Global and Location Alert Conditions
Last updated
Last updated
There are two different types of alert conditions in an alert rule: global alert conditions and location alert conditions. It is important to note that these conditions are not, in fact, triggered based on physical location, but on the conditions they meet. A global alert is a triggering event, where all the conditions set out in the alert have been met and the alert becomes active. A location alert is a qualifying event, where only a portion of the conditions are met, but still qualify them as belonging to the global event.
In the example below, a global alert is triggered on the HTTP connect response alert if the following conditions are met:
Any location conditions are met by 10% of agents associated with 8 tests for 2 of 2 times in a row.
The location conditions are:
Connect Time is greater than or equal to 150 ms.
Response Time is greater than or equal 100 ms.
Once the global alert condition has been triggered, any agent which meets the location alert conditions in a single round will be included as “active” in the alert as long as the global alert remains active. When an agent no longer meets the location alert conditions, it will no longer show as “active” but will remain associated with the alert.
For example, in the image below, you can see that for the HTTP connect response alert the Panama City agent triggered the global alert first at 11:25 (see Start column). While it was still active, the Copenhagen, Palermo, and Seoul agents also met the location alert conditions at 11:40, but then became inactive once their response times decreased to below the local alert conditions (as seen in the Current metric column). The alert remains active until Panama City - or the last remaining active agent - no longer meets the location alert conditions.
A location alert is included within a global alert when a single alert trigger meets the location alert conditions for at least one round, regardless of the thresholds set for the global alert. An alert trigger is the element that a specific test type is set to examine, and includes:
For Cloud and Enterprise Agent tests, the alert is triggered by agents.
For Endpoint Agent tests, the alert is triggered by visited sites or by Endpoint Agents.
For BGP tests, the alert is triggered by BGP monitors.
For device tests, the alert is triggered by interfaces.
For Internet Insights tests, the alert is triggered by affected tests or by catalog providers.
It is important to note that location alerts trigger and clear independently from the global alert. If you see multiple location alerts triggered under a global alert, you cannot assume that all the listed location alerts met the initial alert criteria from a per-round basis. They could have been added for meeting the condition for only one round. To verify which location alerts initially triggered the global alert condition, it is best to check the test data.

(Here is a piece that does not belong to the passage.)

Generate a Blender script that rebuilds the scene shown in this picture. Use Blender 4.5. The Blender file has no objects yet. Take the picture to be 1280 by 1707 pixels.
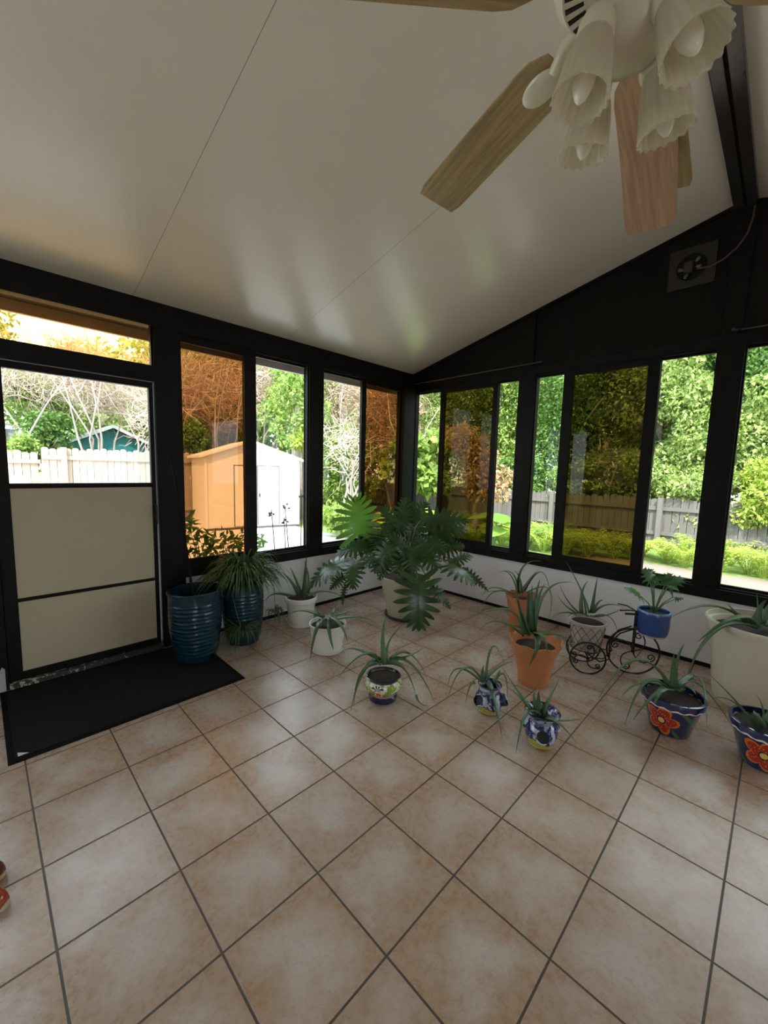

It is also important to note that the only location alerts that will be displayed in the UI at the start of an active global alert will be the location alerts active at the time of trigger. This can lead to scenarios where a flapping alert trigger was involved in the evaluation criteria of a location alert being triggered, but has since cleared before the global alert becomes active. For example, imagine alert criteria that states "Any 2 agents have an error 3 out of 3 rounds." And the following occurs:
Agent A - meets condition in rounds 1, 2, 3
Agent B - meets condition in rounds 2 and 3
Agent C - meets condition in round 1
In the scenario listed above, 2 agents meet the criteria 3 out of 3 rounds: round 1 is agent A and C, rounds 2 and 3 are agents A and B. At the global alert trigger, only agents A and B will be listed in the location alerts, since agent C cleared before the global alert triggered, even though agent C contributed to the trigger of the alert. This will only happen when the alert conditions have multiple agents that need to meet an alert criteria multiple rounds in a row.